I prezzi. Per un chilo di vongole il costo riconosciuto al produttore è 2,30-2,50 euro al netto di Iva. Ma il consumatore paga 10-12 euro, cinque volte tanto. «Troppi intermediari. Stiamo lavorando per saltarli», dice Boscolo. Il 6 settembre verrà firmato dal notaio il rogito per l’acquisto anche a Chioggia di una struttura commerciale sull’esempio di quella aperta 6 anni fa a Caorle dal Cogevo di Venezia. Se l’è inventata Gianni Stival, il quale 8 mesi fa ha lanciato anche il prodotto congelato. È stato un successo, al punto che da settembre sarà in vendita il vasetto di vongole congelate preparate con il sugo di pomodorini freschi. Basterà metterle sul fuoco, farle aprire e spadellare con gli spaghetti. Attenzione: il prodotto congelato non è l’invenduto. Le vongole sono pescate, trattate e subito congelate per conservare l’aroma.

Impatto ambientale. È innegabile. Al Cogevo invocano come attenuante i limiti di tempo e di orario che la categoria si è data. I disciplinari rigorosi. Il progetto pilota per una gestione controllata del mare, che fa di loro una «categoria di eccellenza». «Magari la pesca a strascico imparasse da noi», dicono. Se metti in discussione l’invasività dell’attrezzo, ti rispondono che è omologato dalle autorità e si usa in tutta Italia. Se parli della potenza dei motori che trasforma le turbosoffianti in aratri, ti obiettano che nella tubazione portante c’è una valvola omologata Rina che eroga un massimo di 1,8 atm. Si può bypassarla, certo, ma si ricade nella mela marcia che c’è dappertutto. Se citi il contenzioso con l’Unione Europea che vuole togliere la deroga alle 3 miglia, si dicono pronti a sfidare Bruxelles per portare il limite in Adriatico addirittura alla battigia. Motivo? «Nel nostro mare le vongole non si trovano oltre il miglio dalla costa. Il cannolicchio per esempio è a riva».

Pesca di rapina. «I veri banditi sono quelli che pescano in laguna con la rasca a idrogetto, le vibranti, qualunque altro sistema meccanico», contrattacca Michele Boscolo. «Hanno barche uguali alle nostre ma non sono né gestiti né autogestiti.

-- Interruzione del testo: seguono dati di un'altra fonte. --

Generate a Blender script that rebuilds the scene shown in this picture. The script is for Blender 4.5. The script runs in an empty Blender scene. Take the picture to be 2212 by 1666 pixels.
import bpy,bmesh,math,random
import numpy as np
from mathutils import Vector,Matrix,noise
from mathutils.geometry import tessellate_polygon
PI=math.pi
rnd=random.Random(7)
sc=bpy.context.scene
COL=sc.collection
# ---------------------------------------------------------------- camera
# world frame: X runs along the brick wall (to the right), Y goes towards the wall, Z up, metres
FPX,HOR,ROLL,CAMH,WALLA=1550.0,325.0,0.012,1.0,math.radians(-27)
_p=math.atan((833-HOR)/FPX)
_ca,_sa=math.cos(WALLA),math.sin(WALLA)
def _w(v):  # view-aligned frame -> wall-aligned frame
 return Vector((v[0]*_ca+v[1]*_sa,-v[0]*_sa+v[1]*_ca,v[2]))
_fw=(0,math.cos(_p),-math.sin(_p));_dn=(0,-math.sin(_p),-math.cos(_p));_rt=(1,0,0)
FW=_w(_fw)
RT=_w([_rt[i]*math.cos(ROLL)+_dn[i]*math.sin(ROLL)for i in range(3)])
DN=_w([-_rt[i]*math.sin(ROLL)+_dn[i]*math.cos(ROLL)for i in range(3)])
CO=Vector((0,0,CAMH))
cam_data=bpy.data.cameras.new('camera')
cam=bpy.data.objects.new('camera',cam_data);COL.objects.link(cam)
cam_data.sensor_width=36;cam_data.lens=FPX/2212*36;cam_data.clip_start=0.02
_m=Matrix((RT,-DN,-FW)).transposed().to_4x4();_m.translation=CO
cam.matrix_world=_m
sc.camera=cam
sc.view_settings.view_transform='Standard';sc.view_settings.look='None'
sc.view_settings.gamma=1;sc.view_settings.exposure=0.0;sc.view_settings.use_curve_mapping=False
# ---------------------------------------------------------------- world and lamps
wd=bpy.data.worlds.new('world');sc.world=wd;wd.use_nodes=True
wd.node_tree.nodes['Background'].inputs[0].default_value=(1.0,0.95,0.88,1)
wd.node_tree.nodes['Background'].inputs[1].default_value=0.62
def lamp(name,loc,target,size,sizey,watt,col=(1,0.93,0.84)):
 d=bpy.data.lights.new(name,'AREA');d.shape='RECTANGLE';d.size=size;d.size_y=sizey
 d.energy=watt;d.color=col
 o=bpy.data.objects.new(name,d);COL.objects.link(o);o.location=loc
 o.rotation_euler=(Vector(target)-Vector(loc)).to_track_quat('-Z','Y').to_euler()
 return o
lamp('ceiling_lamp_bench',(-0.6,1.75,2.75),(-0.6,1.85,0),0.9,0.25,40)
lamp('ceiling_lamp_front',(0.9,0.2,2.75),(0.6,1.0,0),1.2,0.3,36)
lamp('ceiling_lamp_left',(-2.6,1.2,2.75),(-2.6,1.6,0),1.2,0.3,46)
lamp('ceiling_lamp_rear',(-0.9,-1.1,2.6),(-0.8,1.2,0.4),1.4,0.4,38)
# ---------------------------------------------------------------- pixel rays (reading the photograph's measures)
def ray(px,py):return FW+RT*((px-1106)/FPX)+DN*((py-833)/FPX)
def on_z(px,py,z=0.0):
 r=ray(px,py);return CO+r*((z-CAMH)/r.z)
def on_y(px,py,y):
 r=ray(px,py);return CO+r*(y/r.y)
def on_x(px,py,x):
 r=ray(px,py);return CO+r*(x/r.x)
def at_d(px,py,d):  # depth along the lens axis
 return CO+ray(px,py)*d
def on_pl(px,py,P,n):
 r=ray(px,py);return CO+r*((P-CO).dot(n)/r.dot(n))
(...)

Quello è il vero Far West». «I controlli in laguna spetterebbero al Gral, società della Provincia di Venezia, ma è un carrozzone creato solo per pagare i consiglieri di amministrazione», va giù duro Antonio Gottardo. «Non si finirebbe più di parlarne. Basti pensare che il Magistrato alle acque cede al Gral la concessione lagunare a 37 euro l’ettaro ma il Gral la gira ai pescatori e alle cooperative a 380 euro l’ettaro. Assurdo».